Iowa’s congressional delegation hasn’t changed this much since 1975

The membership in Iowa’s congressional delegation has been largely stable over the years, a seat changing hands here or there, but the same faces often returning for long stints in office.

After this year’s elections, at least half of the state’s House and Senate seats will turn over.

The delegation hasn’t seen that level of change since 1975, when half the House seats were taken over by “Watergate baby” Democrats and another House seat was won by Chuck Grassley. A Senate seat changed hands that year too.

Now, Democratic Sen. Tom Harkin is retiring after 30 years in the Senate. Harkin was one of those “Watergate babies” in the House nearly 40 years ago and went on to become a national force on health, education and labor issues.

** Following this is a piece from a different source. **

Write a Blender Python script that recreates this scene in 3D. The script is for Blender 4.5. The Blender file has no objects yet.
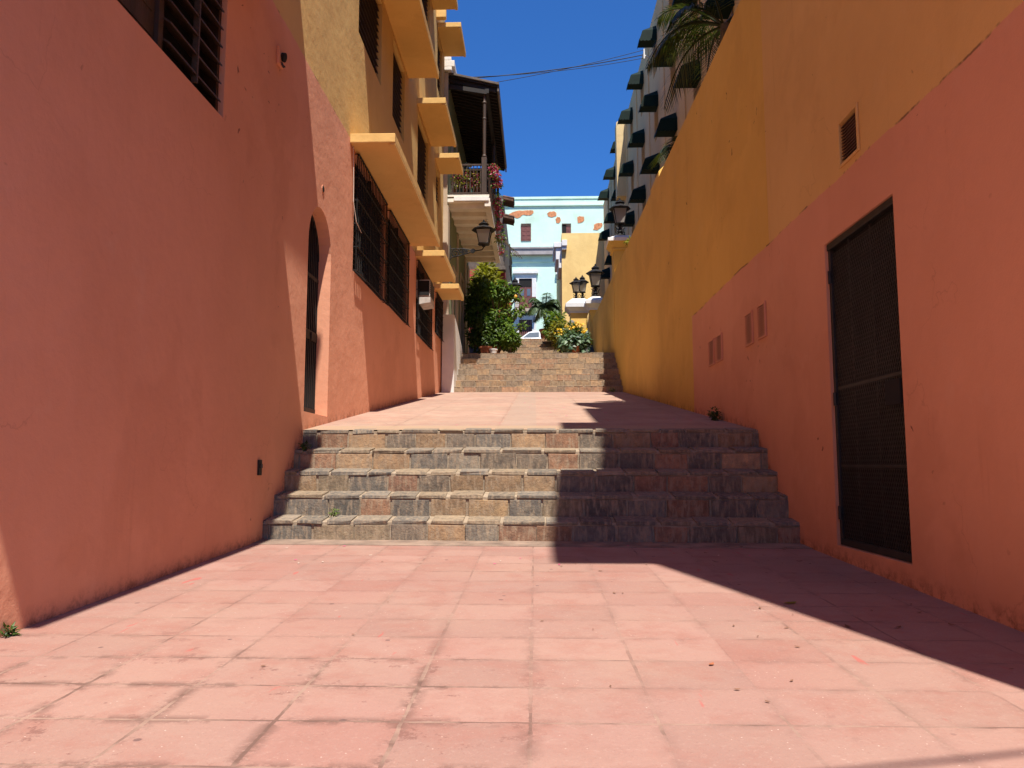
import bpy, bmesh, math, random
from mathutils import Vector, Matrix
random.seed(7)
S = bpy.context.scene
COL = S.collection
R = math.radians

# ------------------------------------------------------------------ camera model
F = 770.0; TH = math.atan(81/F); YAW = math.atan(23/F*math.cos(TH)); HC = 1.0
_ct, _st, _cy, _sy = math.cos(TH), math.sin(TH), math.cos(YAW), math.sin(YAW)
def ray(px, py):
    u = (px-512)/F; v = (384-py)/F
    return (-_sy*_ct+u*_cy+v*_sy*_st, _cy*_ct+u*_sy-v*_cy*_st, _st+v*_ct)
def ony(px, py, Y):
    r = ray(px, py); t = Y/r[1]
    return (r[0]*t, HC+r[2]*t)          # x, z on the plane y = Y

XL, XR = -2.72, 2.525
SL1, SL2 = .033, .128                   # slopes of the walk and of the landings
def walk_z(y): return SL1*y
def landing_z(y): return 1.4+SL2*(y-8.9)

# ------------------------------------------------------------------ object helpers
def tag(o, label=None, cat=None, group=None, kind=None):
    if label: o['label'] = label
    if cat: o['category'] = cat
    if group: o['group'] = group
    if kind: o['kind'] = kind
    return o
def thing(name, label, cat, loc=(0, 0, 0), group=None, rz=0):
    o = bpy.data.objects.new(name, None); COL.objects.link(o)
    o.location = loc; o.rotation_euler = (0, 0, rz); o.empty_display_size = .1
    return tag(o, label, cat, group)

class MB:
    """collects shapes into one mesh"""
    def __init__(s): s.v = []; s.f = []; s.c = []; s.col = None
    def add(s, vs, fs):
        n = len(s.v); s.v += [tuple(p) for p in vs]
        for f in fs: s.f.append(tuple(i+n for i in f)); s.c.append(s.col)
    def quad(s, a, b, c, d): s.add([a, b, c, d], [(0, 1, 2, 3)])
    def box(s, x0, x1, y0, y1, z0, z1):
        s.add([(x0,y0,z0),(x1,y0,z0),(x1,y1,z0),(x0,y1,z0),(x0,y0,z1),(x1,y0,z1),(x1,y1,z1),(x0,y1,z1)],
              [(0,3,2,1),(4,5,6,7),(0,1,5,4),(1,2,6,5),(2,3,7,6),(3,0,4,7)])
    def hexa(s, p):                     # eight corners, bottom four then top four
        s.add(p, [(0,3,2,1),(4,5,6,7),(0,1,5,4),(1,2,6,5),(2,3,7,6),(3,0,4,7)])
    def bar(s, a, b, w, h=None, up=(0,0,1)):
        a = Vector(a); b = Vector(b); h = h or w
        d = (b-a).normalized(); u = Vector(up)
        if abs(d.dot(u)) > .95: u = Vector((0,1,0))
        r = d.cross(u).normalized()*w/2; u = r.cross(d).normalized()*h/2
        s.hexa([a-r-u, a+r-u, b+r-u, b-r-u, a-r+u, a+r+u, b+r+u, b-r+u])
    def tube(s, pts, rad, n=6):
        pts = [Vector(p) for p in pts]; k = len(pts)
        rs = rad if isinstance(rad, (list, tuple)) else [rad]*k
        vs = []; fs = []; prev = None
        for i, p in enumerate(pts):
            d = (pts[min(i+1,k-1)]-pts[max(i-1,0)]).normalized()
            if prev is None:
                u = Vector((0,0,1)) if abs(d.z) < .9 else Vector((1,0,0))
                r = d.cross(u).normalized()
            else: r = (prev-d*prev.dot(d)).normalized()
            prev = r; u = d.cross(r)
            for j in range(n):
                a = 2*math.pi*j/n; vs.append(p+(r*math.cos(a)+u*math.sin(a))*rs[i])
        for i in range(k-1):
            for j in range(n):
                fs.append((i*n+j, i*n+(j+1)%n, (i+1)*n+(j+1)%n, (i+1)*n+j))
        fs.append(tuple(range(n-1,-1,-1))); fs.append(tuple((k-1)*n+j for j in range(n)))
        s.add(vs, fs)
    def lathe(s, c, prof, n=16, sq=False):   # prof: (radius, z)
        vs = []; fs = []; off = math.pi/4 if n == 4 else 0
        for r, z in prof:
            for j in range(n):
                a = 2*math.pi*j/n+off; vs.append((c[0]+r*math.cos(a), c[1]+r*math.sin(a), c[2]+z))
        k = len(prof)
        for i in range(k-1):
            for j in range(n):
                fs.append((i*n+j, i*n+(j+1)%n, (i+1)*n+(j+1)%n, (i+1)*n+j))
        fs.append(tuple(range(n-1,-1,-1))); fs.append(tuple((k-1)*n+j for j in range(n)))
        s.add(vs, fs)
    def prism(s, poly, axis, a0, a1):        # poly: 2-D outline, extruded along axis
        n = len(poly)
        def P(u, w, a): return {'x': (a,u,w), 'y': (u,a,w), 'z': (u,w,a)}[axis]
        s.add([P(u,w,a0) for u,w in poly]+[P(u,w,a1) for u,w in poly],
              [tuple(range(n)), tuple(range(2*n-1,n-1,-1))]+[(i, n+i, n+(i+1)%n, (i+1)%n) for i in range(n)])
    def build(s, name, mat, root=None, bevel=0, smooth=False, local=False):
        """vertices are world coordinates unless local; the root only gives the origin"""
        off = Vector((0,0,0))
        if root is not None and not local:
            r = root
            while r is not None: off += Vector(r.location); r = r.parent
        me = bpy.data.meshes.new(name)
        me.from_pydata([tuple(Vector(p)-off) for p in s.v], [], s.f)
        if any(c is not None for c in s.c):
            at = me.attributes.new('Tint', 'FLOAT_COLOR', 'FACE')
            for i, c in enumerate(s.c):
                c = c or (.5,.5,.5); at.data[i].color = (c[0],c[1],c[2],1)
        bm = bmesh.new(); bm.from_mesh(me)
        bmesh.ops.recalc_face_normals(bm, faces=bm.faces)
        if bevel:
            es = [e for e in bm.edges if len(e.link_faces) == 2 and e.calc_face_angle(0) > .5]
            bmesh.ops.bevel(bm, geom=es, offset=bevel, segments=2, affect='EDGES', clamp_overlap=True, profile=.6)
        bm.to_mesh(me); bm.free()
        if smooth:
            for p in me.polygons: p.use_smooth = True
        me.materials.append(mat)
        o = bpy.data.objects.new(name, me); COL.objects.link(o)
        if root is not None: o.parent = root
        return o

def wall_x(mb, X, y0, y1, z0, z1, holes=(), depth=.2, into=-1):
    """wall face on the plane x = X with rectangular holes (ya,yb,za,zb) and their reveals"""
    ys = sorted({y0, y1, *[h[0] for h in holes], *[h[1] for h in holes]})
    zs = sorted({z0, z1, *[h[2] for h in holes], *[h[3] for h in holes]})
    for i in range(len(ys)-1):
        for j in range(len(zs)-1):
            cy, cz = (ys[i]+ys[i+1])/2, (zs[j]+zs[j+1])/2
            if any(h[0] < cy < h[1] and h[2] < cz < h[3] for h in holes): continue
            mb.quad((X,ys[i],zs[j]), (X,ys[i+1],zs[j]), (X,ys[i+1],zs[j+1]), (X,ys[i],zs[j+1]))
    Xi = X+into*depth
    for a, b, c, d in [h[:4] for h in holes]:
        mb.quad((X,a,c),(Xi,a,c),(Xi,a,d),(X,a,d)); mb.quad((X,b,c),(Xi,b,c),(Xi,b,d),(X,b,d))
        mb.quad((X,a,c),(Xi,a,c),(Xi,b,c),(X,b,c)); mb.quad((X,a,d),(Xi,a,d),(Xi,b,d),(X,b,d))

def copy_tree(o, parent=None):
    c = o.copy(); COL.objects.link(c)
    if parent is not None: c.parent = parent
    for ch in [x for x in COL.objects if x.parent == o]: copy_tree(ch, c)
    return c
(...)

GOP Rep. Tom Latham of southwest Iowa’s third district is also retiring. Latham has served since 2003 and he gives up an influential post on the Appropriations Committee and his place as House Speaker John Boehner’s top confidante.

Democratic Rep. Bruce Braley, in office since 2007, is leaving his first district seat and a spot on the powerful Energy and Commerce Committee. He hopes to walk across to the Capitol and take Harkin’s place in the Senate.

Grassley is sticking around in the Senate, where he has served since 1981 and carved out a national profile for himself on tax, health, judicial and many other issues.

Republican Rep. Steve King (class of 2003) and Democratic Rep. David Loebsack (class of 2007) hope the voters will return them for another term in the House.

Potomac Watch turned to Iowa’s veterans of life on Capitol Hill and asked what their advice would be for next year’s newcomers.

The answers were remarkably similar: Listen, go home to Iowa as often as possible, and don’t become too enamored of life in the nation’s capital.

“Iowans know policy and they know politics,” Grassley said. “They pay attention to what you’re doing. So, it’s important to get to the grass roots and listen to your constituents as much as possible. Representative government is a two-way street, so you have to have communication with the people you represent. I go home every weekend to help stay in touch. I’d also say to pay attention to your mail and provide informative answers to the questions you get from Iowans.”

Latham agreed, saying: “The most important key to success is listening to your constituents. If you listen and do the right things for the right reasons you will be successful in the most important part of the job – working for the people who you represent.”

Braley offered a point he has made frequently in his Senate campaign: “Never forget where you come from. I grew up in the small town of Brooklyn, Iowa, where my parents taught me the value and dignity of hard work. ... I think if more people in Washington never lost sight of their roots, our country would be a lot better off.”

Stay connected to home, Loebsack said.

“You should come back to your district as often as possible and spend time meeting with, and listening to, Iowans,” Loebsack said. “Whenever the House is not in session and every weekend, I spend time traveling around Iowa and it allows me to hear directly from folks about what is affecting their lives and what is most important to them. Don’t allow yourself to become so focused on Washington that you forget who you represent.”

*****

Rep. Steve King, the Kiron Republican, thinks his comments about gay rights in a recent interview were misrepresented by Potomac Watch, which wrote that King had “offered his allegedly scientific view that gays don’t deserve constitutional protections.”

King vehemently objected to that characterization and his office stressed that the lawmaker supports the constitutional rights of every American.

Duly noted.

In the WHO-TV interview, King was discussing a vetoed state bill in Arizona that addressed the right to refuse service on religious grounds, a thinly veiled attempt to allow businesses to turn away gay customers.

King spoke in support of the Arizona bill, saying: “I’m always uneasy about the idea of the philosophy that you’re a private-slash-public business because you have a door that’s open that anybody can walk in. That doesn’t mean you have to perform any kind of service they demand.”

King went on: “Although it’s clear in the civil rights section of the code that you can’t discriminate against people based upon ... race, creed, religion, color of skin, there’s nothing mentioned in there on self-professed behavior, and that’s what they’re trying to protect: special rights for self-professed behavior.”

King said the Constitution spells out protections for certain activities, like religious practices, and provides protections for “immutable characteristics” that can be “independently verified and can’t be willfully changed.”

Where does that leave gay people? King meandered on a bit about nature versus nurture and said, in any case, the market provides plenty of options for people turned away by a given establishment.

So King supports the basic constitutional rights of gay Americans, but he doesn’t believe they have any recourse if they are denied services by a private establishment simply because of who they are.

That’s a narrow reading of our freedoms and it was soundly rejected in Arizona by the Republican governor, the state’s two GOP U.S. senators and the business community.